For more than a decade, Duke has aggressively implemented a diversity hiring policy, seeking to bring in more faculty members who will explore the issues of race, class, and gender that diversity advocates deem central to intellectual life. This strategy, however, has had the unforeseen effect of widening the gap between professors and the students they teach.

Duke’s aggressive hiring to fill faculty and administrative diversity quotas has been replicated all through higher education, and especially on the elite level. The recent clashes on elite campuses after the Hamas October 7 raid were inevitable. Within the past generation, at least on campus, Israel—and Jews in general by association—have morphed from a state of the Holocaust-inspired category of victims to being outright white supremacists as faculties, administrations, and student bodies become increasingly radicalized.

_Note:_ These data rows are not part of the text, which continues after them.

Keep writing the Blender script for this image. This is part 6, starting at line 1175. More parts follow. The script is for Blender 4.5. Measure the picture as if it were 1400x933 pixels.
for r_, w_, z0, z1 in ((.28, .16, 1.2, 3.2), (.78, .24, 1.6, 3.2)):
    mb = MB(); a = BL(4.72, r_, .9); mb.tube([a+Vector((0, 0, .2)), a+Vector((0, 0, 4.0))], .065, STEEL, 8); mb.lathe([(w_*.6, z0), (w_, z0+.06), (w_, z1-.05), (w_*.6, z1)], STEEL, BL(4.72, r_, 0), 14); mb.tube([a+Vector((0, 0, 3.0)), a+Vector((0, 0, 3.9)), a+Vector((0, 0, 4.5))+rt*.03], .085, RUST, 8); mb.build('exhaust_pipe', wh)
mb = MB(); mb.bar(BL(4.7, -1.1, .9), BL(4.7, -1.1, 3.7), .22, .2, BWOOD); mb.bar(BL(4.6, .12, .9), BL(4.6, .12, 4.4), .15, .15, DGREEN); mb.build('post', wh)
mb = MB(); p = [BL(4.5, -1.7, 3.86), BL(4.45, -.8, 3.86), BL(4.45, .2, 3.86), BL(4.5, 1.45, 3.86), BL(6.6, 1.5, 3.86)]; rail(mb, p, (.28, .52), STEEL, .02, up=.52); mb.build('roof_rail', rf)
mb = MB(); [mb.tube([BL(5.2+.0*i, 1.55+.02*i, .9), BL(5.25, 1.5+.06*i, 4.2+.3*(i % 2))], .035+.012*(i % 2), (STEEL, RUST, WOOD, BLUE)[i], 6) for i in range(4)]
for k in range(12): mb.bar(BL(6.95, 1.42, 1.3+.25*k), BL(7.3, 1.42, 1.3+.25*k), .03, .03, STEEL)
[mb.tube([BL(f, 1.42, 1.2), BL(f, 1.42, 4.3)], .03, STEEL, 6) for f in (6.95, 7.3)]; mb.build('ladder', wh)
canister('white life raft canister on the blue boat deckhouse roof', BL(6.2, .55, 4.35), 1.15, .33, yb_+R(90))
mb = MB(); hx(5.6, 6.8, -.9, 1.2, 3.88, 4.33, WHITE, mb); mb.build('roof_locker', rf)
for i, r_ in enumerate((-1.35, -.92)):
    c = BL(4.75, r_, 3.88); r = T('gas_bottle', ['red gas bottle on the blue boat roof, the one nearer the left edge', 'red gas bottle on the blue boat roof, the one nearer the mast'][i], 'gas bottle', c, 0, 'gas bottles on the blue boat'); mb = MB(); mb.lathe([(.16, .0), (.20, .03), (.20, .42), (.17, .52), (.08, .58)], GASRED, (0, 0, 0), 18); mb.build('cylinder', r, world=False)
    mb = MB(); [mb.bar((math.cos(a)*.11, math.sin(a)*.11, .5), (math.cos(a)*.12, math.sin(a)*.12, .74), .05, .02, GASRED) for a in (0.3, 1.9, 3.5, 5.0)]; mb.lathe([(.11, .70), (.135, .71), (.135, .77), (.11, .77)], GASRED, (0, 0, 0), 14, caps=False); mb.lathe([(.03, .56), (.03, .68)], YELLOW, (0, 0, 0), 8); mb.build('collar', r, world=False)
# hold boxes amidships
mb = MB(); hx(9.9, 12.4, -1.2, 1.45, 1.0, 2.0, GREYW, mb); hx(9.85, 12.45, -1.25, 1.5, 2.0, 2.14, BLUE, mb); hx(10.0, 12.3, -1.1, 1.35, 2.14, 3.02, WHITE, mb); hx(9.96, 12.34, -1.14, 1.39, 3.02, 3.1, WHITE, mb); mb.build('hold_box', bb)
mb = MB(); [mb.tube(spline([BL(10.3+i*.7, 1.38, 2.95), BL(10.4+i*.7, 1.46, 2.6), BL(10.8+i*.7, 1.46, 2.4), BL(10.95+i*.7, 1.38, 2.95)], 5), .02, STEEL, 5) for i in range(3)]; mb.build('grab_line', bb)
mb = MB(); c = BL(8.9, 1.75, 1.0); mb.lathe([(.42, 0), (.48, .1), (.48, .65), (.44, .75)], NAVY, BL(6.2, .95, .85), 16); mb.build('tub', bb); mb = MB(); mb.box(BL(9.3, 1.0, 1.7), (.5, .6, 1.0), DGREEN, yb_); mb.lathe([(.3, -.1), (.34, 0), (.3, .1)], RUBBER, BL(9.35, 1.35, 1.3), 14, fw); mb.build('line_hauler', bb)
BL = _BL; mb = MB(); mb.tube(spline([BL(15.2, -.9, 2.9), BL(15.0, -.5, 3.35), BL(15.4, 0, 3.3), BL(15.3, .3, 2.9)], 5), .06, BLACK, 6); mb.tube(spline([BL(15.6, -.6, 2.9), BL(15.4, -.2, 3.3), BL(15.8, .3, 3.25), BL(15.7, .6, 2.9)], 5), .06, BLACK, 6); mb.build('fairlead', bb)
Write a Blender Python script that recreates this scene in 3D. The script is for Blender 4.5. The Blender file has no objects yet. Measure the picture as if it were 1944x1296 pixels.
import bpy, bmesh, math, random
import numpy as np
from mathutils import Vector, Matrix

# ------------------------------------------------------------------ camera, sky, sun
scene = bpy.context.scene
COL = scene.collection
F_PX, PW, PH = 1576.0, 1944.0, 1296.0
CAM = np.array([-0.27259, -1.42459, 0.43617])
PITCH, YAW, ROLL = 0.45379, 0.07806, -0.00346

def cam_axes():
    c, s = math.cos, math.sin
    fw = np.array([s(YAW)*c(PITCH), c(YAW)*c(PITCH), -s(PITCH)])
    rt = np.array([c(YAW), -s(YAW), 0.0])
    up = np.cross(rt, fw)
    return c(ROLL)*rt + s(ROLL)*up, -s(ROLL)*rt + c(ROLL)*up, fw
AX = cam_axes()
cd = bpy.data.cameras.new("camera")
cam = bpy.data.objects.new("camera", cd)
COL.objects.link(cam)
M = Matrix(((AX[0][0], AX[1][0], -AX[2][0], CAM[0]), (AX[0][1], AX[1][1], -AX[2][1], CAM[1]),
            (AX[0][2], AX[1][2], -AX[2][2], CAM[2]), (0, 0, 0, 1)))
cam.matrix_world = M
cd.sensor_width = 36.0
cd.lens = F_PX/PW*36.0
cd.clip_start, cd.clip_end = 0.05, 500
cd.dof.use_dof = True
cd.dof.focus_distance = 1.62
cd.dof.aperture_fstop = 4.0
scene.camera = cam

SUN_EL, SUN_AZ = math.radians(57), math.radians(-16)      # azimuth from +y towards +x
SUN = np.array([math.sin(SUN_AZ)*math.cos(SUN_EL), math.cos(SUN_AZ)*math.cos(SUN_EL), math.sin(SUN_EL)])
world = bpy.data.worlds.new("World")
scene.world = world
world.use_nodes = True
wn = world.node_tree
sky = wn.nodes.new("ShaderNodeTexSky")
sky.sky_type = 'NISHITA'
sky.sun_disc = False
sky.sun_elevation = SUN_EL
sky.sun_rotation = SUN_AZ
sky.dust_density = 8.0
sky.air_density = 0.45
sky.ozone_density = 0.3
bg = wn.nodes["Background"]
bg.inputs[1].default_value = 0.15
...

If that seems over the top, blame the supercharged cult of categories of victimization that have created the perverse situation of people actively competing to be “victimized,” which then requires that these “victims” find their “victimizers,” preferably people who already have a campus presence. As we have seen, they turn the place into a near war zone. At the present time, Palestinians and their on-campus supporters are the victimization flavor of the month.

The federal government’s role in this abomination cannot be underestimated. Not only is campus Balkanization overseen and encouraged by the US Department of Education Office of Civil Rights, but federal taxes play a major role in funding the radicalization process.

Contra David French, what we observes on campus post–October 7 is not primarily a case of censorship versus free speech although both censorship and free speech have been part of campus wars. Instead, we are dealing with the inevitable result of actions taken by university faculties, administrations, and student groups and given near-religious stature. By tying the on-campus status and legitimacy of interest groups to levels of “victimization,” leaders of American higher education have permanently diminished their institutions and undermined real learning and inquiry.